Ondanks een lopende procedure dwong de minister De Lijn eerder om de Limburgse Spartacuslijnen niet met sneltrams maar met bussen te exploiteren. Zo maakt ze de doelstellingen van het nieuwe netwerk onhaalbaar. Liever dan te investeren in degelijk openbaar vervoer zal Vlaanderen de Nederlanders hiervoor wellicht 23 miljoen euro schadevergoeding moeten betalen.

Gaat Vlaanderen er met de invoering van de basisbereikbaarheid dan niet op vooruit? Soms wel, namelijk daar waar er meer bussen zullen rijden. Maar door de opgelegde budgetneutraliteit kan dat alleen als De Lijn elders ritten en lijnen schrapt. Dat het concept ‘vervoer op maat’ soelaas brengt als een reguliere buslijn verdwijnt, is een sprookje. Want waar gaat De Lijn daarvoor het geld halen? Per vervoerde reiziger is ‘vervoer op maat’ bijna altijd duurder dan een reguliere bus. En dan hebben we het nog niet over dorpskernen en hele stadswijken waar vandaag nog wel bussen rijden, maar die De Lijn in de toekomst niet meer zal bedienen. Er zullen heel wat reizigers uit de boot vallen. Voor een meerderheid van hen is er geen alternatief en dreigt er dus vervoersarmoede.

Verouderde bussen

Wat zijn de uitdagingen voor de volgende Vlaamse regering? Door de onderfinanciering van de laatste tien à vijftien jaar kampt De Lijn met een achterstand in het onderhoud van haar infrastructuur en in de vernieuwing en vergroening van het voertuigenpark. Twee voorbeelden: de versleten Antwerpse metrokokers moeten dringend gerenoveerd worden, want een derde van de sporen ligt er meer dan 25 jaar; en 30 procent van de busvloot is ouder dan 15 jaar.

Eerst moet De Lijn die achterstand kunnen inlopen. Maar dat volstaat niet, want met de huidige middelen blijft Vlaanderen een lage-ambitiezone. Zo kunnen we de klimaatuitdagingen – minder files en meer leefkwaliteit – niet aanpakken. Vlaanderen moet nochtans een substantiële modal shift realiseren: het tram- en busaanbod moet ­serieus uitbreiden, de doorstroming moet verbeteren en daardoor ook de betrouwbaarheid. Vanzelfsprekend geïntegreerd met het treinverkeer. Volgens een berekening van De Lijn is er daarvoor minstens 300 miljoen euro extra nodig. Dat is veel geld. Maar niets doen en halsstarrig blijven aanmodderen, zal op termijn nog veel meer kosten.
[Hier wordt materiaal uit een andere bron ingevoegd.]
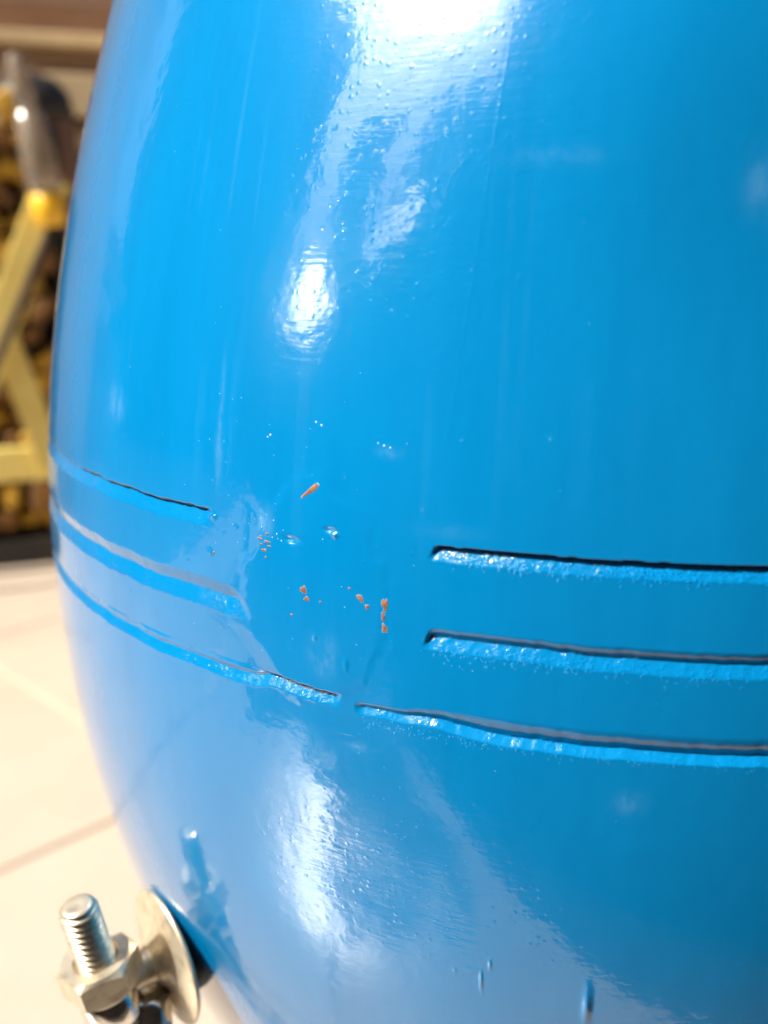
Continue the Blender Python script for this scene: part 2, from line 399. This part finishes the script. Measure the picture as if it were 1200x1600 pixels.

Daarom roepen wij de toekomstige Vlaamse regering op om van het openbaar vervoer een speerpunt in haar beleid te maken. De vastgelegde bedragen in het ODC zijn een minimum, geen maximum. In tegenstelling tot wat minister Peeters beweert, kan – en moet – een volgende Vlaamse regering extra geld voor het openbaar vervoer vrijmaken. Wij verwachten dat de politieke partijen die ambitie nu al in hun partijprogramma’s opnemen. Niet als loze ­belofte, maar om haar effectief uit te voeren. Pas dan kan het openbaar vervoer, in combinatie met nieuwe deelsystemen, zijn rol opnemen als ruggengraat van het mobiliteitsbeleid.
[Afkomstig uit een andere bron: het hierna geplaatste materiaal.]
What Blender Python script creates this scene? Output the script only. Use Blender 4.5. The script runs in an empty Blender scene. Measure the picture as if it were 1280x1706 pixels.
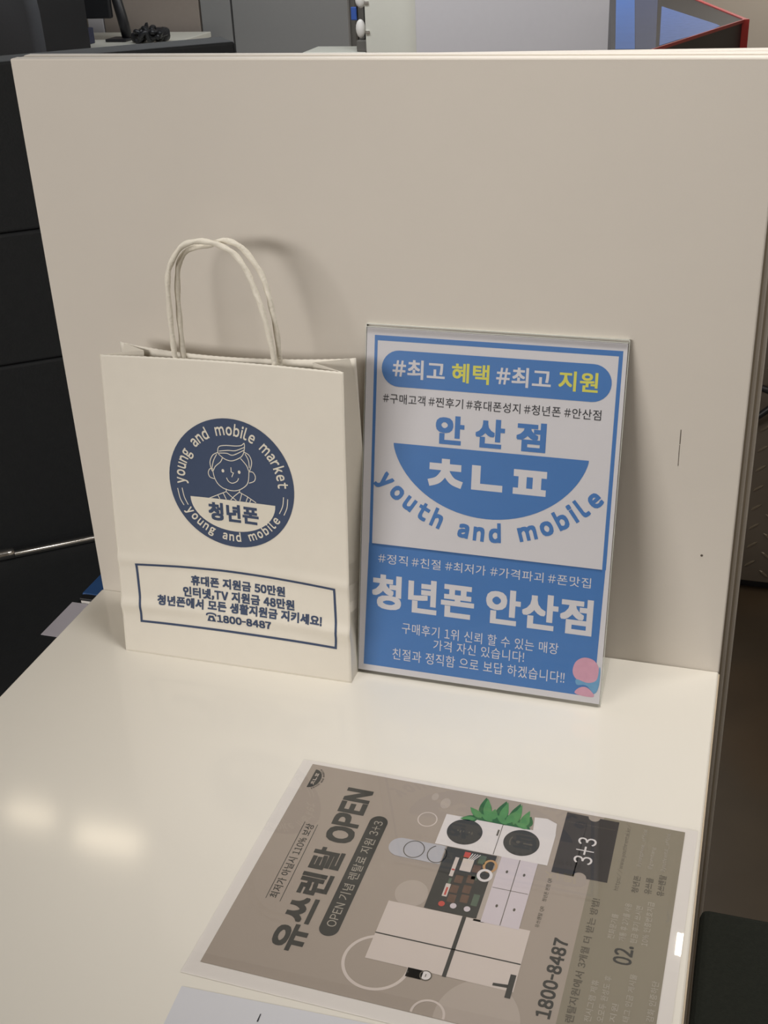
import bpy, bmesh, math, random
from mathutils import Vector, Matrix
random.seed(7)
SC = bpy.context.scene
COL = SC.collection
T = 0.74                      # height of the desk top above the floor

# ------------------------------------------------------------------ camera
cam = bpy.data.cameras.new('camera')
cam.sensor_fit = 'VERTICAL'; cam.sensor_height = 36.0; cam.lens = 42.4706
cam.clip_start = 0.02
cam_o = bpy.data.objects.new('camera', cam); COL.objects.link(cam_o)
_r = Vector((0.9554, 0.2924, -0.0413)).normalized()
_f = Vector((-0.2771, 0.8393, -0.4678)).normalized()
_u = _r.cross(_f).normalized(); _f = _u.cross(_r).normalized()
cam_o.matrix_world = Matrix(((_r.x, _u.x, -_f.x, -0.0018), (_r.y, _u.y, -_f.y, -0.9237),
                             (_r.z, _u.z, -_f.z, 0.6401 + T), (0, 0, 0, 1)))
SC.camera = cam_o

# ------------------------------------------------------------------ world, lights, exposure
SC.view_settings.view_transform = 'Standard'
SC.view_settings.look = 'None'
SC.view_settings.exposure = -0.06
SC.view_settings.gamma = 1.0
SC.view_settings.use_curve_mapping = False
W = bpy.data.worlds.new('world'); SC.world = W; W.use_nodes = True
W.node_tree.nodes['Background'].inputs[0].default_value = (0.9, 0.93, 1.0, 1)
W.node_tree.nodes['Background'].inputs[1].default_value = 0.05
try:
    SC.cycles.use_denoising = True
    SC.cycles.transparent_max_bounces = 48
except Exception:
    pass

def area(name, loc, sx, sy, power, col, target=None):
    L = bpy.data.lights.new(name, 'AREA'); L.shape = 'RECTANGLE'; L.size = sx; L.size_y = sy
    L.energy = power; L.color = col
    o = bpy.data.objects.new(name, L); COL.objects.link(o); o.location = (loc[0], loc[1], loc[2] + T)
    if target:
        d = Vector(target) - Vector(loc); o.rotation_euler = d.to_track_quat('-Z', 'Y').to_euler()
    return o
WARM = (1.0, 0.965, 0.925); COOL = (0.92, 0.96, 1.0)
area('key_ceiling_light', (-2.3, -3.8, 1.36), 3.4, 0.8, 134, WARM, (-0.3, -0.1, 0.1))
area('overhead_ceiling_light', (0.30, -0.25, 1.72), 0.8, 0.5, 8, WARM)
area('aisle_fill_light', (0.95, 0.50, 1.72), 0.4, 0.4, 6, WARM)  # added fill for the floor and tread plate, no known fixture
area('rear_ceiling_light', (-1.7, 3.1, 1.72), 2.4, 0.4, 46, COOL)
area('back_wall_fill_light', (0.3, 4.6, 1.72), 1.2, 0.4, 44, WARM)  # added fill to brighten the far wall, source not seen
sl = bpy.data.lights.new('desk_fill_spot', 'SPOT'); sl.energy = 47; sl.color = WARM; sl.spot_size = math.radians(42); sl.spot_blend = 1.0; sl.shadow_soft_size = 0.12  # added spot, no known fixture; brightens the back of the desk
so = bpy.data.objects.new('desk_fill_spot', sl); COL.objects.link(so); so.location = (-0.02, -0.16, 1.68 + T)
so.rotation_euler = (Vector((-0.12, -0.06, 0.0)) - Vector((-0.02, -0.16, 1.68))).to_track_quat('-Z', 'Y').to_euler()

# ------------------------------------------------------------------ helpers
def lin(c):
    c = c / 255.0
    return c / 12.92 if c <= 0.04045 else ((c + 0.055) / 1.055) ** 2.4

MATS = {}
def mat(name, rgb, rough=0.5, spec=0.5, metal=0.0, var=0.04, scale=40.0, bump=0.0, bscale=200.0, coat=0.0, emit=0.0, stretch=None):
    """rgb: 0-255 reflectance colour; a little procedural variation on every surface"""
    if name in MATS: return MATS[name]
    m = bpy.data.materials.new(name); m.use_nodes = True; MATS[name] = m
    nt = m.node_tree; n = nt.nodes; b = n['Principled BSDF']
    c = [lin(v) for v in rgb]
    tc = n.new('ShaderNodeTexCoord'); nz = n.new('ShaderNodeTexNoise')
    nz.inputs['Scale'].default_value = scale; nz.inputs['Detail'].default_value = 3
    if stretch:
        mp = n.new('ShaderNodeMapping'); mp.inputs['Scale'].default_value = stretch
        nt.links.new(tc.outputs['Object'], mp.inputs[0]); nt.links.new(mp.outputs[0], nz.inputs['Vector'])
    else:
        nt.links.new(tc.outputs['Object'], nz.inputs['Vector'])
    mx = n.new('ShaderNodeMix'); mx.data_type = 'RGBA'
    mx.inputs[6].default_value = (*[max(0, v * (1 - var)) for v in c], 1)
    mx.inputs[7].default_value = (*[min(1, v * (1 + var)) for v in c], 1)
    nt.links.new(nz.outputs['Fac'], mx.inputs[0]); nt.links.new(mx.outputs[2], b.inputs['Base Color'])
    b.inputs['Roughness'].default_value = rough
    b.inputs['Specular IOR Level'].default_value = spec
    b.inputs['Metallic'].default_value = metal
    b.inputs['Coat Weight'].default_value = coat
    b.inputs['Coat Roughness'].default_value = 0.08
    if emit:
        b.inputs['Emission Color'].default_value = (*c, 1); b.inputs['Emission Strength'].default_value = emit
    if bump:
        n2 = n.new('ShaderNodeTexNoise'); n2.inputs['Scale'].default_value = bscale; n2.inputs['Detail'].default_value = 4
        nt.links.new(tc.outputs['Object'], n2.inputs['Vector'])
        bp = n.new('ShaderNodeBump'); bp.inputs['Strength'].default_value = bump; bp.inputs['Distance'].default_value = 0.002
        nt.links.new(n2.outputs['Fac'], bp.inputs['Height']); nt.links.new(bp.outputs[0], b.inputs['Normal'])
    return m

def clear_mat(name, tint, gloss, rough):
    """thin clear plastic sheet: mostly see-through with a fresnel gloss"""
    m = bpy.data.materials.new(name); m.use_nodes = True; nt = m.node_tree; n = nt.nodes; n.clear()
    out = n.new('ShaderNodeOutputMaterial'); tr = n.new('ShaderNodeBsdfTransparent'); gl = n.new('ShaderNodeBsdfGlossy')
    fr = n.new('ShaderNodeFresnel'); mx = n.new('ShaderNodeMixShader'); mu = n.new('ShaderNodeMath')
    nz = n.new('ShaderNodeTexNoise'); nz.inputs['Scale'].default_value = 8
    mr = n.new('ShaderNodeMapRange'); mr.inputs['To Min'].default_value = rough * 0.8; mr.inputs['To Max'].default_value = rough * 1.2
    nt.links.new(nz.outputs['Fac'], mr.inputs['Value']); nt.links.new(mr.outputs[0], gl.inputs['Roughness'])
    tr.inputs[0].default_value = (*tint, 1); fr.inputs['IOR'].default_value = 1.45
    mu.operation = 'MULTIPLY'; mu.inputs[1].default_value = gloss
    ge = n.new('ShaderNodeNewGeometry'); iv = n.new('ShaderNodeMath'); iv.operation = 'SUBTRACT'; iv.inputs[0].default_value = 1.0
    m2 = n.new('ShaderNodeMath'); m2.operation = 'MULTIPLY'          # gloss on the outer faces only, as a thin sheet
    nt.links.new(ge.outputs['Backfacing'], iv.inputs[1]); nt.links.new(iv.outputs[0], m2.inputs[1])
    nt.links.new(fr.outputs[0], mu.inputs[0]); nt.links.new(mu.outputs[0], m2.inputs[0]); nt.links.new(m2.outputs[0], mx.inputs[0])
    nt.links.new(tr.outputs[0], mx.inputs[1]); nt.links.new(gl.outputs[0], mx.inputs[2]); nt.links.new(mx.outputs[0], out.inputs[0])
    return m

def worldpos(o):
    v = Vector((0, 0, 0))
    while o is not None:
        v = v + o.location; o = o.parent
    return v

def obj(name, geo, m, parent=None, smooth=False, label=None):
    """geo = (verts in desk coordinates, faces); links ONE mesh object"""
    vs, fs = geo
    off = Vector((0, 0, T)) - (worldpos(parent) if parent else Vector((0, 0, 0)))
    me = bpy.data.meshes.new(name)
    me.from_pydata([tuple(Vector(v) + off) for v in vs], [], [tuple(f) for f in fs])
    me.update()
    me.materials.append(m)
    if smooth:
        for p in me.polygons: p.use_smooth = True
    o = bpy.data.objects.new(name, me); COL.objects.link(o)
    if parent: o.parent = parent
    if label: o['label'] = label
    return o

def thing(name, label, cat, loc, group=None):
    o = bpy.data.objects.new(name, None); COL.objects.link(o); o.empty_display_size = 0.05
    o.location = (loc[0], loc[1], loc[2] + T); o['label'] = label; o['category'] = cat
    if group: o['group'] = group
    return o

def tag(o, label, cat, group=None):
    o['label'] = label; o['category'] = cat
    if group: o['group'] = group
    return o

def struct(o):
    o['kind'] = 'structure'; o['label'] = o.name.replace('_', ' ') + ' of the shop'; return o

def join(*gs):
    V, F = [], []
    for vs, fs in gs:
        b = len(V); V += list(vs); F += [tuple(i + b for i in f) for f in fs]
    return V, F

def box(x0, x1, y0, y1, z0, z1):
    v = [(x0, y0, z0), (x1, y0, z0), (x1, y1, z0), (x0, y1, z0), (x0, y0, z1), (x1, y0, z1), (x1, y1, z1), (x0, y1, z1)]
    return v, [(3, 2, 1, 0), (4, 5, 6, 7), (0, 1, 5, 4), (1, 2, 6, 5), (2, 3, 7, 6), (3, 0, 4, 7)]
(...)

Deze open brief verscheen op 20 november in De Standaard en werd ondertekend door:

Wies Callens (Fietsersbond), Naomi Cambien (Bond Beter Leefmilieu), Steven Clays (Trage Wegen), Tom Dhollander (Voetgangersbeweging), Dirk Lauwers (UAntwerpen en UGent), Cathy Macharis (VUB), Peter Meukens (TreinTramBus), Willy Miermans (UHasselt), Kris Peeters (PXL), Erik Quisthoudt (ACLVB), Stan Reusen (ACOD-TBM), Joeri Thijs (Greenpeace), Els Van den broeck (Mobiel 21), Bart Van der Spiegel (Modal Shift Coalitie Antwerpen), Hugo Van Dienderen (Grootouders voor het Klimaat), Ann Vermorgen (ACV), Miguel Vertriest (Netwerk Duurzame Mobiliteit), Herman Welter (OV-journalist).